AIM OF THE EXERCISE: Select all lines holding the word "script" from the entries that follow.

+===+

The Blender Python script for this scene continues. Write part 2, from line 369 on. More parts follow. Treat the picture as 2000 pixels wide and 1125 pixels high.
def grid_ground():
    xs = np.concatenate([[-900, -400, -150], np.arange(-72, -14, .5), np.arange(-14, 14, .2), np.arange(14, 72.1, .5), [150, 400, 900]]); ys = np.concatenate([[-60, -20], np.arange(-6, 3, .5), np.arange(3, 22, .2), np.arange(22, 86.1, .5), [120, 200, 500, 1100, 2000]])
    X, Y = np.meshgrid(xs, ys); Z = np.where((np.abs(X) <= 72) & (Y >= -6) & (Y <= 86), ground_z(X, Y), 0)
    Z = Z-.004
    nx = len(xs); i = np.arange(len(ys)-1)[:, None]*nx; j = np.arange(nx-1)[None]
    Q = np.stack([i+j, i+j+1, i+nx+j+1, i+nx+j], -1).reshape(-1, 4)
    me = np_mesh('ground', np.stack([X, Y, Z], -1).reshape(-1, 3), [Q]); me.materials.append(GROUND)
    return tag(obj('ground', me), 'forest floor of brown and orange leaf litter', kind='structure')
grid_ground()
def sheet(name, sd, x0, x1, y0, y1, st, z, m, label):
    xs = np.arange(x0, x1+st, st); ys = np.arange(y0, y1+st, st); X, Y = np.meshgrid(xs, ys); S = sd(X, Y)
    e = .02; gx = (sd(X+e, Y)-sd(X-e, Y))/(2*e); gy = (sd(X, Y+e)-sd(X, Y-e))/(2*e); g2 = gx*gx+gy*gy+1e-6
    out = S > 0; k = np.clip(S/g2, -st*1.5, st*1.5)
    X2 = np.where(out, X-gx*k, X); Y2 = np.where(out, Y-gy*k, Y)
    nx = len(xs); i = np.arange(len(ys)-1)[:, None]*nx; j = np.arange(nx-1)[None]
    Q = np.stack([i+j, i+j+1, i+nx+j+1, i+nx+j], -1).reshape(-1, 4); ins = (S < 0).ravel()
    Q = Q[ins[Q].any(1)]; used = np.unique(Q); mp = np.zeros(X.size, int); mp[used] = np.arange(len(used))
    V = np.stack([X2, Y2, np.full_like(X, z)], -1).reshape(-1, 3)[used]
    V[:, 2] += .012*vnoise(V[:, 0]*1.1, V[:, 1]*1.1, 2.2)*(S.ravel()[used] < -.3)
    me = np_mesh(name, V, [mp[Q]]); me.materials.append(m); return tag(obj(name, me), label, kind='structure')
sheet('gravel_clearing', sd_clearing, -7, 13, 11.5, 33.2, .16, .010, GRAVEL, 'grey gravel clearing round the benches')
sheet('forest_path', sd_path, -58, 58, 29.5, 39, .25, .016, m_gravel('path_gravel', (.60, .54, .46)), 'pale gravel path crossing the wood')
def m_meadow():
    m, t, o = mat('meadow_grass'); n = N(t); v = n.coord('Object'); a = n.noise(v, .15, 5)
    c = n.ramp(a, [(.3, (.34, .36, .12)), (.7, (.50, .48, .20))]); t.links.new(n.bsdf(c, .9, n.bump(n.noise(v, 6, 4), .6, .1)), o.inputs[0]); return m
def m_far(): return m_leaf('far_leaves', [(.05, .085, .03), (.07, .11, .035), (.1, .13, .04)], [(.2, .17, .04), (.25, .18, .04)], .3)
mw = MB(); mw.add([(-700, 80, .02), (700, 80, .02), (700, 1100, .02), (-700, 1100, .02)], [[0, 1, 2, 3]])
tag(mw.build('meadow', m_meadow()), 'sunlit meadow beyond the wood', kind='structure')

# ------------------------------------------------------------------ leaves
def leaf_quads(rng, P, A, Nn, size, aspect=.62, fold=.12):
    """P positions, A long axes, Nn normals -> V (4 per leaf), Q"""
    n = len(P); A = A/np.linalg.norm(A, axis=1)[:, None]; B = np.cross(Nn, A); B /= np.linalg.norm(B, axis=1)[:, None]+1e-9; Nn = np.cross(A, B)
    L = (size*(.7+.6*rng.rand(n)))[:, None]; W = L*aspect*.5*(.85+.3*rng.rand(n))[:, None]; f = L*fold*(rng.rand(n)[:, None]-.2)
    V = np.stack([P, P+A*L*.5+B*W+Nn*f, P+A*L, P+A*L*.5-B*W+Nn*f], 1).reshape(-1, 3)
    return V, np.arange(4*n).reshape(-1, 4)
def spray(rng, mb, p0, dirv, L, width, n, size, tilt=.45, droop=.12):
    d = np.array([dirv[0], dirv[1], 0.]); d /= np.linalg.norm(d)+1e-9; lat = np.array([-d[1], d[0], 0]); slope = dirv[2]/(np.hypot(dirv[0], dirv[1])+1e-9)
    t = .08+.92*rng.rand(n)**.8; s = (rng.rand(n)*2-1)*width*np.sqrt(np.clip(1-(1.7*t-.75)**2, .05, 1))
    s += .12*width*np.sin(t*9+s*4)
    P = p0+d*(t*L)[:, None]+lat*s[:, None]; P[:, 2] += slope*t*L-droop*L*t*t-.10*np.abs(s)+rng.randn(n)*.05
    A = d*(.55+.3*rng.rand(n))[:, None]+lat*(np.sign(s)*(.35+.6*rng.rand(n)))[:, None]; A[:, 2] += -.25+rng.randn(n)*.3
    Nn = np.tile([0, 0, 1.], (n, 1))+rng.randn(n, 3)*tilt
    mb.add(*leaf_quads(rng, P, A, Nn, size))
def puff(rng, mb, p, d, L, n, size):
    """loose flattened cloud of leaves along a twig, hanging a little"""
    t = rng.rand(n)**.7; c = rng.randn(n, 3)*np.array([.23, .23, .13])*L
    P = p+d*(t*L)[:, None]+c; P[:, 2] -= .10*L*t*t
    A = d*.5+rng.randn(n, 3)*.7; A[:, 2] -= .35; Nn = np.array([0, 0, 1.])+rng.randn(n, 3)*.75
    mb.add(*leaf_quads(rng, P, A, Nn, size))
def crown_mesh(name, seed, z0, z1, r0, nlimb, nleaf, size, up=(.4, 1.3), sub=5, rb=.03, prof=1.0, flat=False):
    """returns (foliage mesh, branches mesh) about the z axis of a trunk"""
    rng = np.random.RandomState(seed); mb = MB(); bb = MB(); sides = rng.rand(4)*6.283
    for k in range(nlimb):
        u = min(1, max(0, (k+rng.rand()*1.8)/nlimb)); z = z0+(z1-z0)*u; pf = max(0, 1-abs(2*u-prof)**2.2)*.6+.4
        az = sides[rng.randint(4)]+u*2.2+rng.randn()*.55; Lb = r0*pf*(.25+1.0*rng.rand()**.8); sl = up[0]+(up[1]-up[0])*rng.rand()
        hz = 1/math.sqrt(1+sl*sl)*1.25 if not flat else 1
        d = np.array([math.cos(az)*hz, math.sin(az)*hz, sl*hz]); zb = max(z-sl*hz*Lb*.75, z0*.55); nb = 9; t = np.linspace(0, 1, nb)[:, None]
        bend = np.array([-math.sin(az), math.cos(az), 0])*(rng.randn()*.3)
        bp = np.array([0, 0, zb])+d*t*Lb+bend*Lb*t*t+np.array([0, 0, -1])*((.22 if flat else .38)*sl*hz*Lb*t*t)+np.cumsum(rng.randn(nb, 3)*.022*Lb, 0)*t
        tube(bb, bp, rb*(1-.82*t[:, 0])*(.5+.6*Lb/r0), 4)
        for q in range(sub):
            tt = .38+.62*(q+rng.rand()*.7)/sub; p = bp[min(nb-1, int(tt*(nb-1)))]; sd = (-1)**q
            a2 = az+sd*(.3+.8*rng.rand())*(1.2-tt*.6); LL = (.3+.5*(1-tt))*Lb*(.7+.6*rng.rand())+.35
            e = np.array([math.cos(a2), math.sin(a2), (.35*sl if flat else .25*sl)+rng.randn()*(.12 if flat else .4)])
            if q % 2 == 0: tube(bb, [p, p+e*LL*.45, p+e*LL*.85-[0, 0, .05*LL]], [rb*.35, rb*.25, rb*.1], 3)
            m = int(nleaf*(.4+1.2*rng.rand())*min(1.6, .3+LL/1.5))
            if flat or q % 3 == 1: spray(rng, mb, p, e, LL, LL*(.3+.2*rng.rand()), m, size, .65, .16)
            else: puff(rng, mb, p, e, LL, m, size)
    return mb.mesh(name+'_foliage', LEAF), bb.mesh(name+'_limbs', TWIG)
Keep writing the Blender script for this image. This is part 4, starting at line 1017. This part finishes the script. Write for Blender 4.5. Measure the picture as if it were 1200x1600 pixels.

+===+

FINISHED ANSWER:
The Blender Python script for this scene continues. Write part 2, from line 369 on. More parts follow. Treat the picture as 2000 pixels wide and 1125 pixels high.
Keep writing the Blender script for this image. This is part 4, starting at line 1017. This part finishes the script. Write for Blender 4.5. Measure the picture as if it were 1200x1600 pixels.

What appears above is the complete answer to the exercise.